- GIVEN PROBLEM -
Quote the listing in full, exactly as given, minus any pictures.
[START GIVEN MATERIAL]
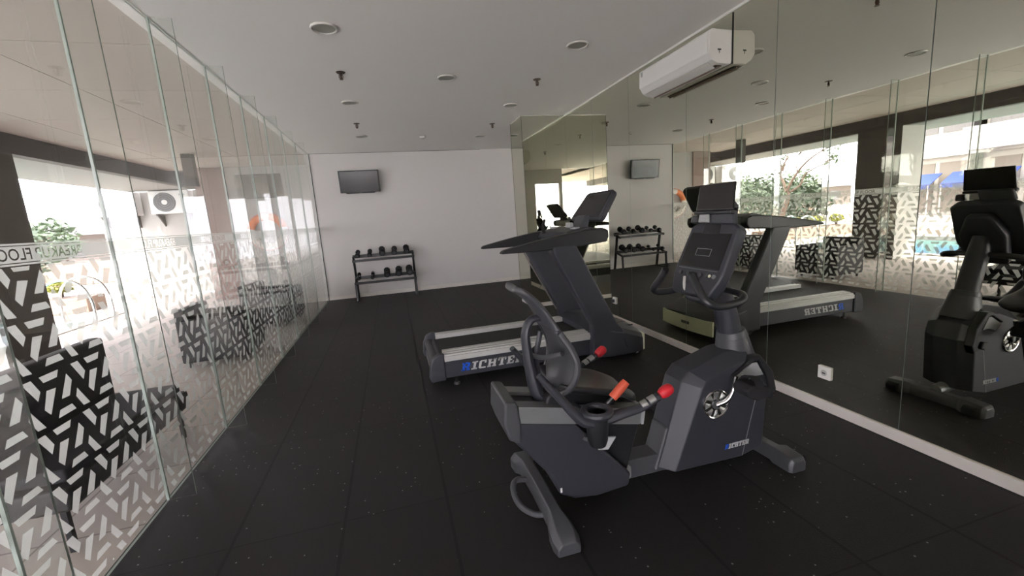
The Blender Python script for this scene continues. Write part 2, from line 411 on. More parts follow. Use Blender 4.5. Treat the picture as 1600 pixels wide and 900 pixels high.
def film(y0, y1, parent, xf):
    bm = B()
    for i in range(int((y0-2.3)/CW)-1, int((y1-1.8)/CW)+2):
        for j in range(-5, 4):
            for t in TR:
                p = [(a+i*CW, b+j*CH) for a, b in t]
                for ax, v, gt in ((0, y0, True), (0, y1, False), (1, .03, True), (1, 1.345, False)):
                    if len(p) > 2: p = clip(p, ax, v, gt)
                if len(p) > 2: bm.faces.new([bm.verts.new((xf, a, b)) for a, b in p])
    for z0, z1 in ((1.350, 1.357), (1.424, 1.431), (1.3635, 1.4175)):
        if z1-z0 > .03: continue
        bm.faces.new([bm.verts.new(q) for q in ((xf, y0, z0), (xf, y1, z0), (xf, y1, z1), (xf, y0, z1))])
    return obj('frosted_pattern', bm, M['film'], parent)
def textmesh(s, size, m, parent, mtx, name='lettering', extrude=.0003, offset=0):
    cu = bpy.data.curves.new(name, 'FONT'); cu.body = s; cu.size = size; cu.align_x = 'CENTER'; cu.extrude = extrude; cu.offset = offset
    o = bpy.data.objects.new('tmp', cu); C.objects.link(o); bpy.context.view_layer.update()
    me = bpy.data.meshes.new_from_object(o.evaluated_get(bpy.context.evaluated_depsgraph_get()))
    bpy.data.objects.remove(o); me.transform(mtx); me.materials.clear(); me.materials.append(m)
    r = bpy.data.objects.new(name, me); C.objects.link(r); r.parent = parent; me.name = name
    return r
edges = [YN] + FINS + [YB-.012]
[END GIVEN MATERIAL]
- RESPONSE TO THE EXERCISE -
The Blender Python script for this scene continues. Write part 2, from line 411 on. More parts follow. Use Blender 4.5. Treat the picture as 1600 pixels wide and 900 pixels high.
def film(y0, y1, parent, xf):
    bm = B()
    for i in range(int((y0-2.3)/CW)-1, int((y1-1.8)/CW)+2):
        for j in range(-5, 4):
            for t in TR:
                p = [(a+i*CW, b+j*CH) for a, b in t]
                for ax, v, gt in ((0, y0, True), (0, y1, False), (1, .03, True), (1, 1.345, False)):
                    if len(p) > 2: p = clip(p, ax, v, gt)
                if len(p) > 2: bm.faces.new([bm.verts.new((xf, a, b)) for a, b in p])
    for z0, z1 in ((1.350, 1.357), (1.424, 1.431), (1.3635, 1.4175)):
        if z1-z0 > .03: continue
        bm.faces.new([bm.verts.new(q) for q in ((xf, y0, z0), (xf, y1, z0), (xf, y1, z1), (xf, y0, z1))])
    return obj('frosted_pattern', bm, M['film'], parent)
def textmesh(s, size, m, parent, mtx, name='lettering', extrude=.0003, offset=0):
    cu = bpy.data.curves.new(name, 'FONT'); cu.body = s; cu.size = size; cu.align_x = 'CENTER'; cu.extrude = extrude; cu.offset = offset
    o = bpy.data.objects.new('tmp', cu); C.objects.link(o); bpy.context.view_layer.update()
    me = bpy.data.meshes.new_from_object(o.evaluated_get(bpy.context.evaluated_depsgraph_get()))
    bpy.data.objects.remove(o); me.transform(mtx); me.materials.clear(); me.materials.append(m)
    r = bpy.data.objects.new(name, me); C.objects.link(r); r.parent = parent; me.name = name
    return r
edges = [YN] + FINS + [YB-.012]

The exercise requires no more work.